In her own way, she wanted to show Afrikaanse moffies that they shouldn’t let go of their dreams — “Moenie jou tong oppie highway verkoop nie” is how she says it bluntly and beautifully. “Nancy is waiting, we need to make and take our own space.”
Feeling and querying whether this is a very personal tale, she acknowledges that first novels are probably always close to the bone. “I wanted to push my high heels through the literary door with a story that feels close to me. I wanted to go as close to the edge as I could and much method writing followed,” she says. “I learnt about everything I wrote about and didn’t want to be a faker.

Picture: Peter van Noord.
“Perhaps I listen to too much Tupac or hide too easily behind my pen … because the book also helped me recover from a poisonous addiction. Every day without drugs is a BIG day. And hopefully this full-frontal writing of mine will mean something to someone out there.”
We all know about method acting and what that has done to those taking it too far, and if you read the book without the hairs on your arms standing on edge you’re possibly not paying attention.
This is an artist who takes her art seriously and even if it meant she climbed a steep mountain with the language, it is what adds authenticity and soul to the characters and story.
“I wouldn’t have been true to my characters if they spoke the language of dubbed Turkish soapies,” explains Dianne about her choices. And acknowledges that she wanted to honour the colourful language of the trans community in Observatory and Matjieskloof. “A variant like Gayle (created by the queer coloured community in Cape Town) even has its own accents in specific regions.”
And then she’s not even referring to Sabela (a language flounced together from numerous local languages in local prisons for gangs to communicate) or those creative Cape expressions we’re all familiar with. This is completely different yet with distinct similarities – an anomaly in itself.

“I’ve always been fascinated by linguistics – to create different codes and to learn different expressions and idioms.”
On a language level, she embroiders, the tongues of the different characters metaphorically reflect their life paths – also pushed out and teetering on the periphery. “Those of us who have for so long been hiding in the shadows should move into the light and speak loudly.” Another incentive for telling her story the way she does – letting it all hang out … bravely.
Amen, say I, having read the book and also revelling in this particular interview/conversation, which was a written rather than a spoken one. “Steve Biko says I write what I like and perhaps I agree with him,” notes Dianne. “I write about shit that matters to me and what I believe will interest a broader audience.”
She also hopes that a trans child might read the book and realise that they too matter, perhaps influenced by her own struggles and lack of support.
For the writer personally, she has many dreams and desires: a musical, Medea in Namakwaland, staged in-between the koppies; and to write a few movie scripts. These are on the cards.
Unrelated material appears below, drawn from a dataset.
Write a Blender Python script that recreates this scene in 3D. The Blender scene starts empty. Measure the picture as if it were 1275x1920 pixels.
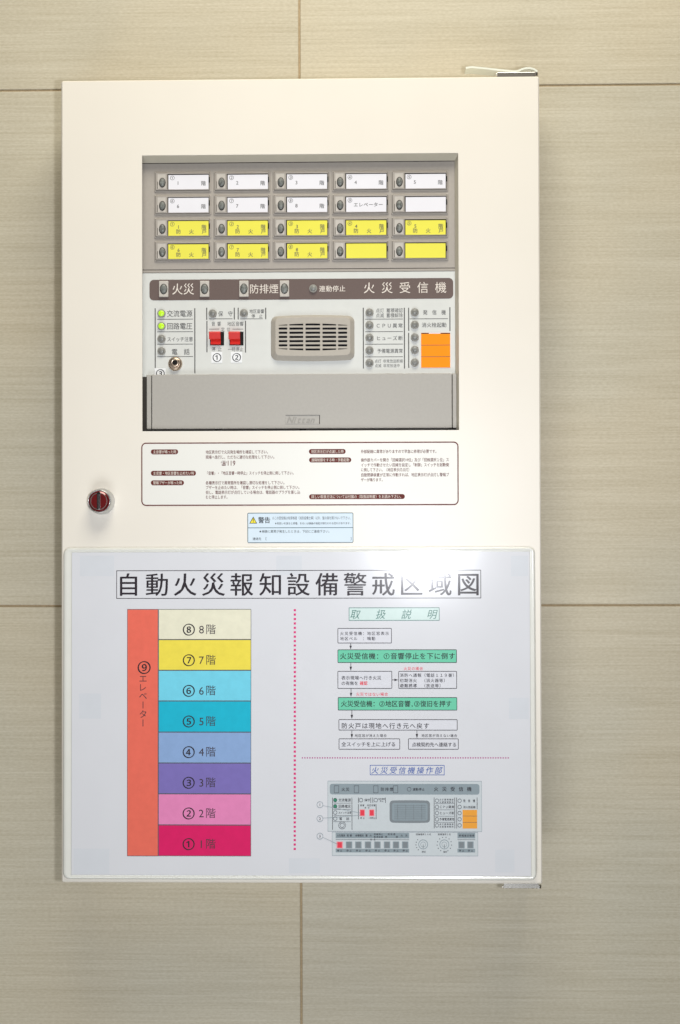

For her, writing plays is like breathing in and out. She’s been doing that from a very young age right through her drama studies. “Poetry and prose come from there, but to write for stage is my big love,” she says.
As for her activist stance, she took her queue from the Sestigers (a moniker for a group of dissident Afrikaans writers, including Breyten Breytenbach, André Brink, Ingrid Jonker, Elsa Joubert, Jan Rabie and Etienne le Roux) who believed that words carry weight and that we need the arts and artists to be our conscience.
This would mean, to her mind, stories that free us from what is becoming a hopeless land with steadily growing layers and levels of suffering.
In the meantime she is working with actor/director Lee-Ann van Rooy on a season of her text Kaap, which was performed at the 2020 NATi Jong Sterre Suidoosterfees . And with her Namakwaland trans sisters, she is busy creating an NGO House of Influence with which they hope to establish safe houses as well as perform community theatre.
She’s a busy woman but for those of us lucky enough to witness her creativity, moving on the edges as she does, she draws a curtain on a hidden yet important world.
This is what makes our universe an interesting one. People are allowed if not encouraged to be themselves and for those who are open to the diversity and differences, it establishes a never-ending stage of wonder, wisdom and, of course, a wackiness without which life would be so much poorer and less colourful.
And as Dianne is so determined to bring to our attention, real people are living here.